Differentiate between the numbers from 1 to 5 with one single yes/no question

Question

This question requires a bit of logical distortion to get the information required to answer the question.

However, I've never seen it asked before what would happen if more modes of question unanswerability were introduced.

I'm thinking of a number from 1 to 5, and you're allowed to ask one yes-no question to which I can answer one of the following things:

• Yes
• No
• Sometimes (Both yes and no are known to be true with a nonzero frequency.)
• I don't know (There is a definite answer, but it is not known.)
• Not applicable (This question does not have an answer for my number.)

What question can you ask to determine what number I'm thinking of?

There may be many correct answers to this question, but try to make it as elegant as possible.

Answer 1

A slightly simpler possibility:

I have a number in mind: it’s either 14 or 15, but I’m not saying which. If you multiply together your number and its smallest prime factor, then roll an ordinary 6-sided die and add the result, will the total be at least as big as than the number I’m thinking of?

1. n/a (since 1 has no prime factors)
2. No. (2*2=4; the maximum achievable total is 10.)
3. Sometimes. (3*3=9; so if you roll a six, it’s a “yes”, if you roll a four, it’ll be “no”).
4. Don’t know. (4*2=8; so if I’m thinking of 15, it’ll be “no”, but if I’m thinking of 14, there’s a chance of “yes”.)
5. Yes. (5*5=25.)

Answer 2

I'm thinking of a number, $s$, which equals either $0$ or $1$ with equal probability. If $s=1$, then $p$ is either $0$ or $1$ with an unknown probability distribution - otherwise $p=0$.

If your number is $n$, where $n\neq 4$, is the $\displaystyle\lim_{x\to n}\frac{1}{x-2-s-p}\geq0$?

• If $x=1$, then the denominator is either $-1$, $-2$, or $-3$, for which the answer is no.
• If $x=2$, then the denominator is either $0$, $-1$, or $-2$, for which the answer is sometimes. The $0$ case - the only one that matters - occurs with known probability of $50\%$.
• If $x=3$, then the denominator is $1$ if $s=0$ (known probability), $0$ if $s=1$ and $p=0$, or $-1$ if $s=1$ and $p=1$. Since the last two cases where $p$ changes with unknown probability produce a different result, the answer is I don't know.
• If $x=4$, then question does not apply, so the answer is not applicable.
• If $x=5$, then the denominator may be $1$, $2$, or $3$, for which the answer is yes.

Answer 3

This isn't a complete solution and probably may not even be completely right but I'm posting anyway since I found the partial solution quite simple and the Author stressed on elegance. Also since an answer has long been accepted. I'm hoping others could add to this answer to make it complete.

The Question can be

Is One subtracted from the Number you are thinking of prime?

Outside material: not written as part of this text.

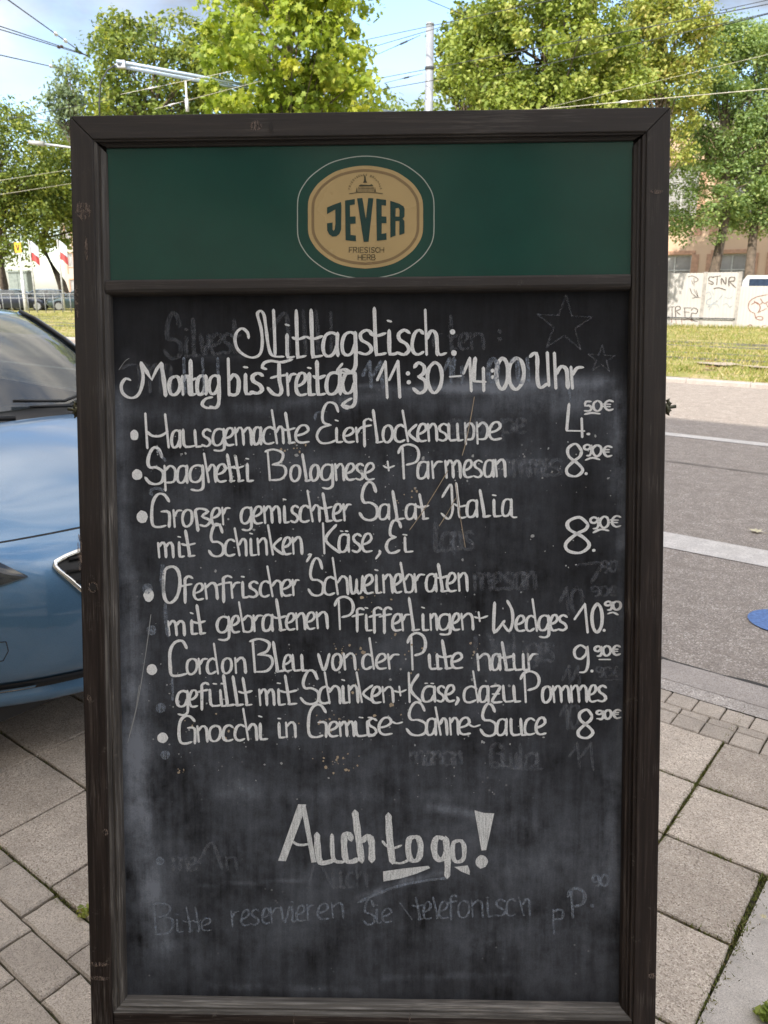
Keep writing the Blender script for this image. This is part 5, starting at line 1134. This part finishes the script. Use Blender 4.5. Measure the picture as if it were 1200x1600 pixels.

1 - 1 = 0 (Not Applicable, 0 is not a Natural Number)

2 - 1 = 1 (I Don't know, Controversial Answer! But neither prime nor composite!)

3 - 1 = 2 (Yes)

4 - 1 = 3 (Yes)

5 - 1 = 4 (No)

Now, the only problem is for 2 & 3. "Sometimes" means the question has to do with probability or a random physical event.

Will edit my answer if I can complete it!